Certains syndics professionnels prétendant, que ce règlement :
- devait exclusivement résulter d’un virement ou d’un prélèvement ;
- excluait le chèque, ainsi que les espèces.
Pour rappel, nulle disposition du :
- droit de la copropriété (loi du 10 juillet 1965 et son décret d’application du 17 mars 1967) n’autorise le syndic à limiter les modes de paiement des copropriétaires ;
- code monétaire et financier ne contient de telles interdictions. Son article D 112-3 dispose uniquement, que les règlements en espèces, pour les non professionnels (soit la plupart des copropriétaires, à l’exception des sociétés commerciales détentrices de lots) sont plafonnés à 3.000 €, lorsque leur résidence fiscale se situe en France et 15.000 € dans le cas contraire.
Face à un syndic défaillant, les conseils syndicaux se doivent tout bonnement de lui rappeler le cadre légal applicable et s’inscrire dans celui-ci, indépendamment des initiatives irrégulières ou abusives de professionnels de l’immobilier.

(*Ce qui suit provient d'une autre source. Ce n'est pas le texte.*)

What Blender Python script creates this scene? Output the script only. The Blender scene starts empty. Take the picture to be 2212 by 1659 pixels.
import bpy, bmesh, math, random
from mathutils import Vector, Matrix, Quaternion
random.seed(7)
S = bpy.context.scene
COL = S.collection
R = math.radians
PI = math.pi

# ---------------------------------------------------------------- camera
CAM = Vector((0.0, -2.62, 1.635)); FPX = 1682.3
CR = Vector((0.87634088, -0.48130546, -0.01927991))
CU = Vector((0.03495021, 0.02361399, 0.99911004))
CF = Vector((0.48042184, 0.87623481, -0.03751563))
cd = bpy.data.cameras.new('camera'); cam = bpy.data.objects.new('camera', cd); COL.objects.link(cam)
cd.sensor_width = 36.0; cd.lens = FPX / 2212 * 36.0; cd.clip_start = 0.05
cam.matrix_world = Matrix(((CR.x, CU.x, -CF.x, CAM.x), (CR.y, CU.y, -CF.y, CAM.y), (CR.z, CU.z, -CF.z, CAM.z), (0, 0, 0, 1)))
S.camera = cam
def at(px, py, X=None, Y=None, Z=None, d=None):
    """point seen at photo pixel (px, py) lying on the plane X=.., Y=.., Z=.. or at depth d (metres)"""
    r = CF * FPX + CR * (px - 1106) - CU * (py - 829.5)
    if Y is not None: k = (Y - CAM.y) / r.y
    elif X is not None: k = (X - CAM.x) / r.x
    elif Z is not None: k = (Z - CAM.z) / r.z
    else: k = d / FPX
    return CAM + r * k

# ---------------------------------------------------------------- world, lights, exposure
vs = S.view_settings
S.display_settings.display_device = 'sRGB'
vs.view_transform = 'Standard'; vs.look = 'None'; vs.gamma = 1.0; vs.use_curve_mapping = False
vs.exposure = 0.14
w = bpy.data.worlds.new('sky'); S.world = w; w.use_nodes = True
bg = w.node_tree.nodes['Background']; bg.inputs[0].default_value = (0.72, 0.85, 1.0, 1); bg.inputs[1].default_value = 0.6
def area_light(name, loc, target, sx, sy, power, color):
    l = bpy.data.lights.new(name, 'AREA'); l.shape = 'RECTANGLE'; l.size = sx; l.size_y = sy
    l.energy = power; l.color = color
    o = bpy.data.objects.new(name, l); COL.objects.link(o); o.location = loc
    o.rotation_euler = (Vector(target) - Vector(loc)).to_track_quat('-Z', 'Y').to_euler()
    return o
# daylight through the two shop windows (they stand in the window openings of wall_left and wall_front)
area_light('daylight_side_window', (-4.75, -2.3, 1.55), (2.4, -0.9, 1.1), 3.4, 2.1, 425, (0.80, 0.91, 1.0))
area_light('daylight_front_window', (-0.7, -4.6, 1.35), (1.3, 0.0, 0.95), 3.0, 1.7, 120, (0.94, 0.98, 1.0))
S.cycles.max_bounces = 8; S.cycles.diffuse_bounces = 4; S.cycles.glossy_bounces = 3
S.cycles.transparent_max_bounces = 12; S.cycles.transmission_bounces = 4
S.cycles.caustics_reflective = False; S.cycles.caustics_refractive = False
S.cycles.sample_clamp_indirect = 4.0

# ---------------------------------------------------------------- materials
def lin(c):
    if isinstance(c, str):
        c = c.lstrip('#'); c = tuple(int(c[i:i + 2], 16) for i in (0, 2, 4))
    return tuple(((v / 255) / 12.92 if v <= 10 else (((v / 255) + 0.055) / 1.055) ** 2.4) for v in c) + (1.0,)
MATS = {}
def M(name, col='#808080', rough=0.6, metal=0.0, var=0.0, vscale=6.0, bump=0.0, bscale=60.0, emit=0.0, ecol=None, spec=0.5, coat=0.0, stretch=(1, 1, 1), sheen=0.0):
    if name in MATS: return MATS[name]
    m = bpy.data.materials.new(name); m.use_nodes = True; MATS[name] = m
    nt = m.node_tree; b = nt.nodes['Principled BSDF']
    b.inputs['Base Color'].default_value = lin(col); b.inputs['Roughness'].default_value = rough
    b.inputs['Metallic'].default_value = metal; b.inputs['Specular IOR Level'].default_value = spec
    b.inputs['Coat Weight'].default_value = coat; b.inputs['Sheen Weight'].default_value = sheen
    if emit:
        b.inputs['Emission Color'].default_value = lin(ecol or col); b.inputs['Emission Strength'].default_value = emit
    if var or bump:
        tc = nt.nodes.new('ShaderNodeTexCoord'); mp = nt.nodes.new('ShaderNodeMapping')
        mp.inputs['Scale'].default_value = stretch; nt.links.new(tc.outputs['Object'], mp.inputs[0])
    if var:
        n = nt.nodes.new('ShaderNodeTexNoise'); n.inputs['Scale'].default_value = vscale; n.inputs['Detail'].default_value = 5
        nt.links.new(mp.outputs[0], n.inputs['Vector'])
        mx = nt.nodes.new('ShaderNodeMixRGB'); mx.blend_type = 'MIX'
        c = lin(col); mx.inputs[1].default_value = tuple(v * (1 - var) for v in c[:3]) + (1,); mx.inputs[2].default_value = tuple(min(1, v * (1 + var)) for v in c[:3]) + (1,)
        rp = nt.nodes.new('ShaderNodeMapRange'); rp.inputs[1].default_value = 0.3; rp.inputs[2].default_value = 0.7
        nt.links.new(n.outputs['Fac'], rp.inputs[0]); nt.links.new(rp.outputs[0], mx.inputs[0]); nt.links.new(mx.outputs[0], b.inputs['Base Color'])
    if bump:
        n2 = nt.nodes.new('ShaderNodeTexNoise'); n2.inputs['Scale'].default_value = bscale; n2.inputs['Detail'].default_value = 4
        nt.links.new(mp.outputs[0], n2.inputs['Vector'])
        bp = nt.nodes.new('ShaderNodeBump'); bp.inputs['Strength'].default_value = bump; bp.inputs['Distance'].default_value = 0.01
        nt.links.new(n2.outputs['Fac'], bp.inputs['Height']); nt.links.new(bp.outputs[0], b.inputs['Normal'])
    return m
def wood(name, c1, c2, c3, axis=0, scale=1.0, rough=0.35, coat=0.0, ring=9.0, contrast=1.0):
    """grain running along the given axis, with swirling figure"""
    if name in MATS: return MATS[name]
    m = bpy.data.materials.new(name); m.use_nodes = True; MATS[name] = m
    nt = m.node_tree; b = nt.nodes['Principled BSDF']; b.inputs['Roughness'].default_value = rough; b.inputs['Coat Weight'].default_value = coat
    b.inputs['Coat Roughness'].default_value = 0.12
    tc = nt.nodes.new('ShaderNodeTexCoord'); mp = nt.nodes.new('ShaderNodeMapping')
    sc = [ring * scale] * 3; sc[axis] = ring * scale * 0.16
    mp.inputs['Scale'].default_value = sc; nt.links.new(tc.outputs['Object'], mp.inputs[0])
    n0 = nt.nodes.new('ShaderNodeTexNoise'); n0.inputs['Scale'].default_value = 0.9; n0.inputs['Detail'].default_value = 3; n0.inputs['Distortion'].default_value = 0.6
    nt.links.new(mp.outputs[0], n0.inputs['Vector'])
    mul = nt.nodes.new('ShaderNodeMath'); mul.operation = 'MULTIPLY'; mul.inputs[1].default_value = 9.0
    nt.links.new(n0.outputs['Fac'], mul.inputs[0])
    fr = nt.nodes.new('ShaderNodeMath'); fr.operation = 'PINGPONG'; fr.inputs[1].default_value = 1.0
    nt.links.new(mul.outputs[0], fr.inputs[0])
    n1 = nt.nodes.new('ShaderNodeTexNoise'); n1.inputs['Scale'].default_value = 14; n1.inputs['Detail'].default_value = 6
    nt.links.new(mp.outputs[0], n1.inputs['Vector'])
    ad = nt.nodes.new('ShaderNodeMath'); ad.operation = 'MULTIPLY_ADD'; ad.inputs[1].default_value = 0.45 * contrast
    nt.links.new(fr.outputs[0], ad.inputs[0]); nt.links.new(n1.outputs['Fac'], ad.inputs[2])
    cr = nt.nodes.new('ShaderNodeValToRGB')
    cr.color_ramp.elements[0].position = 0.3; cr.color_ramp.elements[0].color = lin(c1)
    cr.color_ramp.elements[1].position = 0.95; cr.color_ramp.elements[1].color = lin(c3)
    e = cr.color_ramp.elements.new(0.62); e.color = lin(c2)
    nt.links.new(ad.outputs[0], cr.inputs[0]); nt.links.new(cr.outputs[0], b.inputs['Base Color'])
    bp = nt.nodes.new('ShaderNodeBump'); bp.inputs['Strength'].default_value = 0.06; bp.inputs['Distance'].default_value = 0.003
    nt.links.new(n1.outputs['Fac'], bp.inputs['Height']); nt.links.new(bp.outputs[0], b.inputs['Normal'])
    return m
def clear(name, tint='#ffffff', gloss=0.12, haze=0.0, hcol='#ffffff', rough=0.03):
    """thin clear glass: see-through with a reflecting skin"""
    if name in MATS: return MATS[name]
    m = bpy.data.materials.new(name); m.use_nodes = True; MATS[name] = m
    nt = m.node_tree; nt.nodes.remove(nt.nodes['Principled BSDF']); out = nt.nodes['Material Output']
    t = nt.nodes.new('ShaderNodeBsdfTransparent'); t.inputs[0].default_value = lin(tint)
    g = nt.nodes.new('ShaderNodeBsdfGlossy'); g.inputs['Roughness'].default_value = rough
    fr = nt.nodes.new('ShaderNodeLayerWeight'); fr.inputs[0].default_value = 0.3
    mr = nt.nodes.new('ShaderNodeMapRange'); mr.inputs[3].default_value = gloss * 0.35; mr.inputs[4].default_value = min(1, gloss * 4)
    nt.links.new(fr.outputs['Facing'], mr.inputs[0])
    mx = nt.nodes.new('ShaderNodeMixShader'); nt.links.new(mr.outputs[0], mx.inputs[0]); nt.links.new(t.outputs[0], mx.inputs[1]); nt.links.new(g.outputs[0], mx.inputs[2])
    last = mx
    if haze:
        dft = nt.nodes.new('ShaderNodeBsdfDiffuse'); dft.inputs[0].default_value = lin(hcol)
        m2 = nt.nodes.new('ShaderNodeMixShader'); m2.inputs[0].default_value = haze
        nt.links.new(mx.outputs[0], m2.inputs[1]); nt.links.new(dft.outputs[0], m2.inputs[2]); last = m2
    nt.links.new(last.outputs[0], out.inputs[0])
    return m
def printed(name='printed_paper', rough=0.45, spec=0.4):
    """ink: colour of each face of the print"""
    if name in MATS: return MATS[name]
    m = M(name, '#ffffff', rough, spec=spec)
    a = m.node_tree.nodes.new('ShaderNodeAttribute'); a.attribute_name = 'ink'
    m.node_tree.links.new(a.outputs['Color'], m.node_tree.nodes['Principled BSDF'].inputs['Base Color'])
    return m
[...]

A ce titre, les copropriétaires sont fondés à régler leurs provisions, charges courantes et exceptionnelles par chèque, virement, prélèvement, voire espèces selon les seuils réglementaires pour ces dernières.
De même, si le syndic entend imposer l’ouverture du compte bancaire séparé, auprès d’un établissement financier ne convenant pas aux copropriétaires (conditions tarifaires prohibitives ou suspicions d’ententes avec l’administrateur de biens), il leur suffit d’en démarcher d’autres et d’inscrire le projet correspondant pour approbation en assemblée générale.
En cas de vote favorable de l’assemblée générale, le syndic en exercice, ainsi que ses successeurs se verront contraints de se conformer à cette résolution.